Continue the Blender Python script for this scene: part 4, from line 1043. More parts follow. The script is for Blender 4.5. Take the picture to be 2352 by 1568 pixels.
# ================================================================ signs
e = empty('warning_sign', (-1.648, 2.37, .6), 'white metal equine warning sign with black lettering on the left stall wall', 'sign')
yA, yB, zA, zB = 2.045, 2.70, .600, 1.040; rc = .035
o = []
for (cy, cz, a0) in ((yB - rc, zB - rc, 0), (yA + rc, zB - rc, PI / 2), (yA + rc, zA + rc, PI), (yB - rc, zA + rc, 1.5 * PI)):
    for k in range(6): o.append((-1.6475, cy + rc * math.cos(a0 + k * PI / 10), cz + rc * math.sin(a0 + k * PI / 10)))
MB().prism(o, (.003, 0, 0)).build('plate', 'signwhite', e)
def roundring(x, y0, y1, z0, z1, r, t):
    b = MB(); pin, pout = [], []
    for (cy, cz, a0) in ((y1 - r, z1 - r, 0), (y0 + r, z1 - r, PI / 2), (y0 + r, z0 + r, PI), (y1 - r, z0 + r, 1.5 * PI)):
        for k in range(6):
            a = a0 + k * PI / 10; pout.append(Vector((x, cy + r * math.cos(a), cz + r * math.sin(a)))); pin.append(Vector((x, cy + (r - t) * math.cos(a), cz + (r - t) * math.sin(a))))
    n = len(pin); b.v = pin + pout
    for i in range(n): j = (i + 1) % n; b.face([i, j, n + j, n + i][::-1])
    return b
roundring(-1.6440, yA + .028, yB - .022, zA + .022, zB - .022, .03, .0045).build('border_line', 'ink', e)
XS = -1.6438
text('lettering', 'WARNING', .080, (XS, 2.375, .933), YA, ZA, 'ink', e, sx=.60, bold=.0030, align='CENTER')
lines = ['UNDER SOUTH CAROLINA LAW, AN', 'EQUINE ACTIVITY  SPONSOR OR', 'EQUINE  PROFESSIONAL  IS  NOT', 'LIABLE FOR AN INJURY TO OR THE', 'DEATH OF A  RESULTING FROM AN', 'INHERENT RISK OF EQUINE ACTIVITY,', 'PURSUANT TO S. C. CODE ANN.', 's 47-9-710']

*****

# [TASK DIRECTIONS]
Every line above needs to be retyped exactly.

# [ANSWER TO THE EXERCISE]
Continue the Blender Python script for this scene: part 4, from line 1043. More parts follow. The script is for Blender 4.5. Take the picture to be 2352 by 1568 pixels.
# ================================================================ signs
e = empty('warning_sign', (-1.648, 2.37, .6), 'white metal equine warning sign with black lettering on the left stall wall', 'sign')
yA, yB, zA, zB = 2.045, 2.70, .600, 1.040; rc = .035
o = []
for (cy, cz, a0) in ((yB - rc, zB - rc, 0), (yA + rc, zB - rc, PI / 2), (yA + rc, zA + rc, PI), (yB - rc, zA + rc, 1.5 * PI)):
    for k in range(6): o.append((-1.6475, cy + rc * math.cos(a0 + k * PI / 10), cz + rc * math.sin(a0 + k * PI / 10)))
MB().prism(o, (.003, 0, 0)).build('plate', 'signwhite', e)
def roundring(x, y0, y1, z0, z1, r, t):
    b = MB(); pin, pout = [], []
    for (cy, cz, a0) in ((y1 - r, z1 - r, 0), (y0 + r, z1 - r, PI / 2), (y0 + r, z0 + r, PI), (y1 - r, z0 + r, 1.5 * PI)):
        for k in range(6):
            a = a0 + k * PI / 10; pout.append(Vector((x, cy + r * math.cos(a), cz + r * math.sin(a)))); pin.append(Vector((x, cy + (r - t) * math.cos(a), cz + (r - t) * math.sin(a))))
    n = len(pin); b.v = pin + pout
    for i in range(n): j = (i + 1) % n; b.face([i, j, n + j, n + i][::-1])
    return b
roundring(-1.6440, yA + .028, yB - .022, zA + .022, zB - .022, .03, .0045).build('border_line', 'ink', e)
XS = -1.6438
text('lettering', 'WARNING', .080, (XS, 2.375, .933), YA, ZA, 'ink', e, sx=.60, bold=.0030, align='CENTER')
lines = ['UNDER SOUTH CAROLINA LAW, AN', 'EQUINE ACTIVITY  SPONSOR OR', 'EQUINE  PROFESSIONAL  IS  NOT', 'LIABLE FOR AN INJURY TO OR THE', 'DEATH OF A  RESULTING FROM AN', 'INHERENT RISK OF EQUINE ACTIVITY,', 'PURSUANT TO S. C. CODE ANN.', 's 47-9-710']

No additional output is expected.